-- BEGIN --

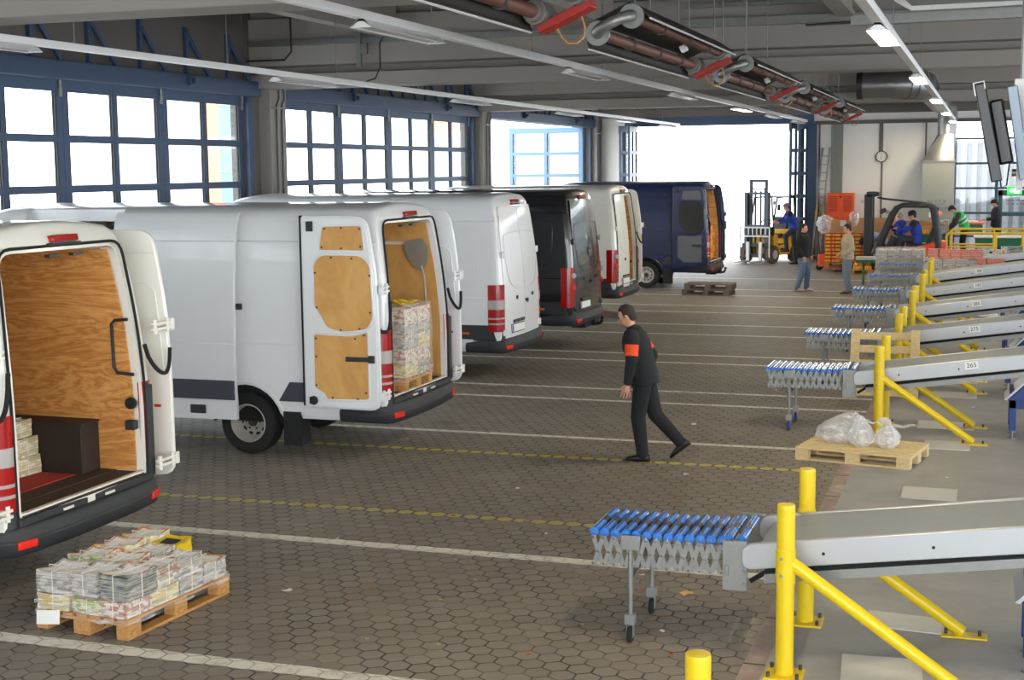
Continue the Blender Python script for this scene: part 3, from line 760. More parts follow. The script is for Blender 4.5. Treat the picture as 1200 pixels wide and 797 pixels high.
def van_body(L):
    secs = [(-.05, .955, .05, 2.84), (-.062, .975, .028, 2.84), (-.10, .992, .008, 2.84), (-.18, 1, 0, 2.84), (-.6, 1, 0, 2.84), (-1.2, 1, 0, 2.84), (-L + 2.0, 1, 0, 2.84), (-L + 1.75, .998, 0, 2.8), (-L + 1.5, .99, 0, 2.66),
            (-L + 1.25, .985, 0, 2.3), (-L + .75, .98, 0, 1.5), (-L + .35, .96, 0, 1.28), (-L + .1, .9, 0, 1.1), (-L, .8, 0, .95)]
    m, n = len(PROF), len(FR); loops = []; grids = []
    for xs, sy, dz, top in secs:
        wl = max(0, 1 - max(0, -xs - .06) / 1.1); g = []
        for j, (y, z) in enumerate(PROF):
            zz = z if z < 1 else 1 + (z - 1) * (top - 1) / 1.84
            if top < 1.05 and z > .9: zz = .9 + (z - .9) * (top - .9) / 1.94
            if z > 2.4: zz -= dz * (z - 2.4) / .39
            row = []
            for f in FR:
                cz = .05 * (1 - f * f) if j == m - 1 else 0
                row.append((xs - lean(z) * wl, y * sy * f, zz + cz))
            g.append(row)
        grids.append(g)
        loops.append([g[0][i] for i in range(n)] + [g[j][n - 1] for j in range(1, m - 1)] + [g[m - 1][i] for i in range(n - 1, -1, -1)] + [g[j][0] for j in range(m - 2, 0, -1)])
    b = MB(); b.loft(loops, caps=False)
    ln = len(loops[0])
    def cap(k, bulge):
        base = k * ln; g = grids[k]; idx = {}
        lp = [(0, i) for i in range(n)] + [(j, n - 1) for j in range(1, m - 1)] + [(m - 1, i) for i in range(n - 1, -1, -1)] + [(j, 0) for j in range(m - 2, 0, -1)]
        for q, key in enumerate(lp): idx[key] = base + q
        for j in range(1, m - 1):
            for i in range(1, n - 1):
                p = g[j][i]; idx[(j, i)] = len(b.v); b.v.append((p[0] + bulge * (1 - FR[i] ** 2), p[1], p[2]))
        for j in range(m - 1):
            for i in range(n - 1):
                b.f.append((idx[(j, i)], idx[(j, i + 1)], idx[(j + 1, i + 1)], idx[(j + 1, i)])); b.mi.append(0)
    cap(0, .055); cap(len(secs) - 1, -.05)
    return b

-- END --
-- BEGIN --

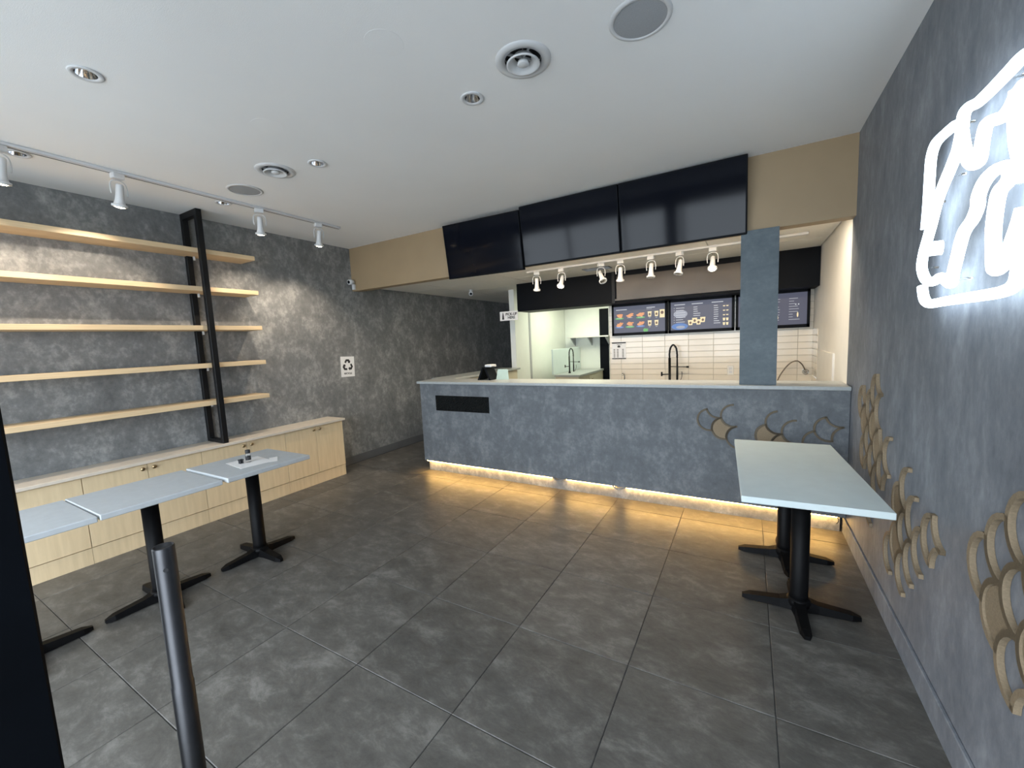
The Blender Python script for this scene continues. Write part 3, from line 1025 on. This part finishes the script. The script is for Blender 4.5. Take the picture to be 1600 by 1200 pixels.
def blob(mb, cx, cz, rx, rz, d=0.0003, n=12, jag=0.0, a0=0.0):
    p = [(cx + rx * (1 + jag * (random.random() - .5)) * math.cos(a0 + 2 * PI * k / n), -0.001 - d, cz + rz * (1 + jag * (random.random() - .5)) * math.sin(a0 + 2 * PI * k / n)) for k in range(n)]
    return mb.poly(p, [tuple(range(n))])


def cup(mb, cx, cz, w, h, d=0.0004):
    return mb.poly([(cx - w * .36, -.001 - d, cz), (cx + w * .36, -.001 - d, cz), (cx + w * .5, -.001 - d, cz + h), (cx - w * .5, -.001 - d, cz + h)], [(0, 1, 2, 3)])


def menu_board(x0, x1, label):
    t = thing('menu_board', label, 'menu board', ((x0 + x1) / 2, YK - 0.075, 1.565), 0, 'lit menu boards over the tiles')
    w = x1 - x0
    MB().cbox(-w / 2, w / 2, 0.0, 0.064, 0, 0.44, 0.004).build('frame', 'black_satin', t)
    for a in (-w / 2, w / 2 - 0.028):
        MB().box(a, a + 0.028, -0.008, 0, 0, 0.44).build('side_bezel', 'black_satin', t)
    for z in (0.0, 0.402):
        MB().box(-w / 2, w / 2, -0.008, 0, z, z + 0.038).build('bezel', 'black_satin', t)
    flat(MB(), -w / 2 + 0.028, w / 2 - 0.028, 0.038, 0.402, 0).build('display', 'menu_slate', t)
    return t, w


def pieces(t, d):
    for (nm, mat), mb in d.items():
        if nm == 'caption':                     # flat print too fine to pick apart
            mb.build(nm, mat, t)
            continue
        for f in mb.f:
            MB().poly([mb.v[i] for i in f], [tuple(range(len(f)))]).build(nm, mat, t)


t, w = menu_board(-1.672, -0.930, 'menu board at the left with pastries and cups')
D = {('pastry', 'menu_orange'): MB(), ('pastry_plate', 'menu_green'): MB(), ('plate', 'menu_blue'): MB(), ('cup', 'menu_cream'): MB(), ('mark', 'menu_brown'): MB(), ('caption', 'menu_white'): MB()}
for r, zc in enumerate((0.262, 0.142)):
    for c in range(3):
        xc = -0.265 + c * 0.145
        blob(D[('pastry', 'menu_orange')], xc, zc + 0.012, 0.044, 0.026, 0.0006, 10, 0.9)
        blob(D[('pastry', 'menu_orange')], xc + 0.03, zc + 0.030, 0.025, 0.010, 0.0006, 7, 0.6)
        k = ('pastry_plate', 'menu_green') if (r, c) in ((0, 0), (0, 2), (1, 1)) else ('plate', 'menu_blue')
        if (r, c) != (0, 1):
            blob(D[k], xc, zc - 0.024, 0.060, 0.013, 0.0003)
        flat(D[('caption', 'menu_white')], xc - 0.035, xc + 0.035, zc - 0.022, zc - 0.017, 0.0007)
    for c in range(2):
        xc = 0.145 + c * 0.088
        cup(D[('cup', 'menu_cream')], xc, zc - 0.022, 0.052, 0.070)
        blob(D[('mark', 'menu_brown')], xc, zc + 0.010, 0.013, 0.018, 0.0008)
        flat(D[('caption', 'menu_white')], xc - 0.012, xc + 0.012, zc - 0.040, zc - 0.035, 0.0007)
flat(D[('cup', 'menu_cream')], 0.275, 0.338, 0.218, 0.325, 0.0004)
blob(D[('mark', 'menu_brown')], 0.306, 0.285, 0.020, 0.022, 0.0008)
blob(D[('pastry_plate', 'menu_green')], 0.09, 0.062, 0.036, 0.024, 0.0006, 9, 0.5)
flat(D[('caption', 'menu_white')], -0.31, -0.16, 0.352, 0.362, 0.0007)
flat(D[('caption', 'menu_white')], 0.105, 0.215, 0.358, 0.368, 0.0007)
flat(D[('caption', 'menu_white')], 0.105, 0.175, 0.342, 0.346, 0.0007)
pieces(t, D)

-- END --

:: Stated problem ::
Return exactly the lines from the line that has "The Blender Python script for this scene continues." to the line that has "MB().poly([mb.v[i] for i", both of them included.

:: Task response ::
The Blender Python script for this scene continues. Write part 3, from line 1025 on. This part finishes the script. The script is for Blender 4.5. Take the picture to be 1600 by 1200 pixels.
def blob(mb, cx, cz, rx, rz, d=0.0003, n=12, jag=0.0, a0=0.0):
    p = [(cx + rx * (1 + jag * (random.random() - .5)) * math.cos(a0 + 2 * PI * k / n), -0.001 - d, cz + rz * (1 + jag * (random.random() - .5)) * math.sin(a0 + 2 * PI * k / n)) for k in range(n)]
    return mb.poly(p, [tuple(range(n))])


def cup(mb, cx, cz, w, h, d=0.0004):
    return mb.poly([(cx - w * .36, -.001 - d, cz), (cx + w * .36, -.001 - d, cz), (cx + w * .5, -.001 - d, cz + h), (cx - w * .5, -.001 - d, cz + h)], [(0, 1, 2, 3)])


def menu_board(x0, x1, label):
    t = thing('menu_board', label, 'menu board', ((x0 + x1) / 2, YK - 0.075, 1.565), 0, 'lit menu boards over the tiles')
    w = x1 - x0
    MB().cbox(-w / 2, w / 2, 0.0, 0.064, 0, 0.44, 0.004).build('frame', 'black_satin', t)
    for a in (-w / 2, w / 2 - 0.028):
        MB().box(a, a + 0.028, -0.008, 0, 0, 0.44).build('side_bezel', 'black_satin', t)
    for z in (0.0, 0.402):
        MB().box(-w / 2, w / 2, -0.008, 0, z, z + 0.038).build('bezel', 'black_satin', t)
    flat(MB(), -w / 2 + 0.028, w / 2 - 0.028, 0.038, 0.402, 0).build('display', 'menu_slate', t)
    return t, w


def pieces(t, d):
    for (nm, mat), mb in d.items():
        if nm == 'caption':                     # flat print too fine to pick apart
            mb.build(nm, mat, t)
            continue
        for f in mb.f:
            MB().poly([mb.v[i] for i in f], [tuple(range(len(f)))]).build(nm, mat, t)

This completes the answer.